### Provided material
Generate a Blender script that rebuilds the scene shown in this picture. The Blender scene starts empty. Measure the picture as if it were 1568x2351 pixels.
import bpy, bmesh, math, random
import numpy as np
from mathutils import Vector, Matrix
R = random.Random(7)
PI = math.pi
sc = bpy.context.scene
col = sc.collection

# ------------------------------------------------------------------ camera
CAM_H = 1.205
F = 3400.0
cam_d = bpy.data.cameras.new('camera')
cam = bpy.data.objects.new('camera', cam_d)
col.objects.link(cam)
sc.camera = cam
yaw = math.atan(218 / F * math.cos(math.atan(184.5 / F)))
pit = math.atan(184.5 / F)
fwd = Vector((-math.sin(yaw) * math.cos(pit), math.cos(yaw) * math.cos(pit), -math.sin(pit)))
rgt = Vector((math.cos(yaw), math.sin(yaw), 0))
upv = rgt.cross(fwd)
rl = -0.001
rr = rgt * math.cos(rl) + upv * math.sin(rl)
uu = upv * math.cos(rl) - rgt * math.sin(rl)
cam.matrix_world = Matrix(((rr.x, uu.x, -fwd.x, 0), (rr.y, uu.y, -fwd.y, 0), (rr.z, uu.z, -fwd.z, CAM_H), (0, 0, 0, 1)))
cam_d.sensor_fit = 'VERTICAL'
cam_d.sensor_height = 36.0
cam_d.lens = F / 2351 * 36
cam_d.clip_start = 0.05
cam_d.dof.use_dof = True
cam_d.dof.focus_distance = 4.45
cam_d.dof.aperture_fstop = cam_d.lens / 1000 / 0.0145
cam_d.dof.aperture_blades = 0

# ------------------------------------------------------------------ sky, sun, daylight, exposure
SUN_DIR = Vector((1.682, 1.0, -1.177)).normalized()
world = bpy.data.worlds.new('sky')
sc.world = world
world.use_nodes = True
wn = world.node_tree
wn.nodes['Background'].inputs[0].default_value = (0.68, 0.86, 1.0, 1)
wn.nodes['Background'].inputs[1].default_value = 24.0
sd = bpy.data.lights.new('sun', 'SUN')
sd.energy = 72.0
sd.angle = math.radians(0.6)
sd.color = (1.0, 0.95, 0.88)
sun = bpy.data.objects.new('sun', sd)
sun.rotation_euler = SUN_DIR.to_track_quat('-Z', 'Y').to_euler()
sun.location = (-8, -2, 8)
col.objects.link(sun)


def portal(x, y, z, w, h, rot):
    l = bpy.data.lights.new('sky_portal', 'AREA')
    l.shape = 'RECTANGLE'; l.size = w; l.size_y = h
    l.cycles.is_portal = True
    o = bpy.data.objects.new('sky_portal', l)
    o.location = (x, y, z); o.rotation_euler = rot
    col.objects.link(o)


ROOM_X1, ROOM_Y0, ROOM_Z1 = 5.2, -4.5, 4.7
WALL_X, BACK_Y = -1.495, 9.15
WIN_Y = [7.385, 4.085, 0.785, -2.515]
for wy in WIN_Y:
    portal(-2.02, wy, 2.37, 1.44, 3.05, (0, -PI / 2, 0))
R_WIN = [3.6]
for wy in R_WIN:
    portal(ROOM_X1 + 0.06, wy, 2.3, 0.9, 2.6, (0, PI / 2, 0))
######
> What the task asks
Every line above should be retyped exactly as given.

> Correct answer
Generate a Blender script that rebuilds the scene shown in this picture. The Blender scene starts empty. Measure the picture as if it were 1568x2351 pixels.
import bpy, bmesh, math, random
import numpy as np
from mathutils import Vector, Matrix
R = random.Random(7)
PI = math.pi
sc = bpy.context.scene
col = sc.collection

# ------------------------------------------------------------------ camera
CAM_H = 1.205
F = 3400.0
cam_d = bpy.data.cameras.new('camera')
cam = bpy.data.objects.new('camera', cam_d)
col.objects.link(cam)
sc.camera = cam
yaw = math.atan(218 / F * math.cos(math.atan(184.5 / F)))
pit = math.atan(184.5 / F)
fwd = Vector((-math.sin(yaw) * math.cos(pit), math.cos(yaw) * math.cos(pit), -math.sin(pit)))
rgt = Vector((math.cos(yaw), math.sin(yaw), 0))
upv = rgt.cross(fwd)
rl = -0.001
rr = rgt * math.cos(rl) + upv * math.sin(rl)
uu = upv * math.cos(rl) - rgt * math.sin(rl)
cam.matrix_world = Matrix(((rr.x, uu.x, -fwd.x, 0), (rr.y, uu.y, -fwd.y, 0), (rr.z, uu.z, -fwd.z, CAM_H), (0, 0, 0, 1)))
cam_d.sensor_fit = 'VERTICAL'
cam_d.sensor_height = 36.0
cam_d.lens = F / 2351 * 36
cam_d.clip_start = 0.05
cam_d.dof.use_dof = True
cam_d.dof.focus_distance = 4.45
cam_d.dof.aperture_fstop = cam_d.lens / 1000 / 0.0145
cam_d.dof.aperture_blades = 0

# ------------------------------------------------------------------ sky, sun, daylight, exposure
SUN_DIR = Vector((1.682, 1.0, -1.177)).normalized()
world = bpy.data.worlds.new('sky')
sc.world = world
world.use_nodes = True
wn = world.node_tree
wn.nodes['Background'].inputs[0].default_value = (0.68, 0.86, 1.0, 1)
wn.nodes['Background'].inputs[1].default_value = 24.0
sd = bpy.data.lights.new('sun', 'SUN')
sd.energy = 72.0
sd.angle = math.radians(0.6)
sd.color = (1.0, 0.95, 0.88)
sun = bpy.data.objects.new('sun', sd)
sun.rotation_euler = SUN_DIR.to_track_quat('-Z', 'Y').to_euler()
sun.location = (-8, -2, 8)
col.objects.link(sun)


def portal(x, y, z, w, h, rot):
    l = bpy.data.lights.new('sky_portal', 'AREA')
    l.shape = 'RECTANGLE'; l.size = w; l.size_y = h
    l.cycles.is_portal = True
    o = bpy.data.objects.new('sky_portal', l)
    o.location = (x, y, z); o.rotation_euler = rot
    col.objects.link(o)


ROOM_X1, ROOM_Y0, ROOM_Z1 = 5.2, -4.5, 4.7
WALL_X, BACK_Y = -1.495, 9.15
WIN_Y = [7.385, 4.085, 0.785, -2.515]
for wy in WIN_Y:
    portal(-2.02, wy, 2.37, 1.44, 3.05, (0, -PI / 2, 0))
R_WIN = [3.6]
for wy in R_WIN:
    portal(ROOM_X1 + 0.06, wy, 2.3, 0.9, 2.6, (0, PI / 2, 0))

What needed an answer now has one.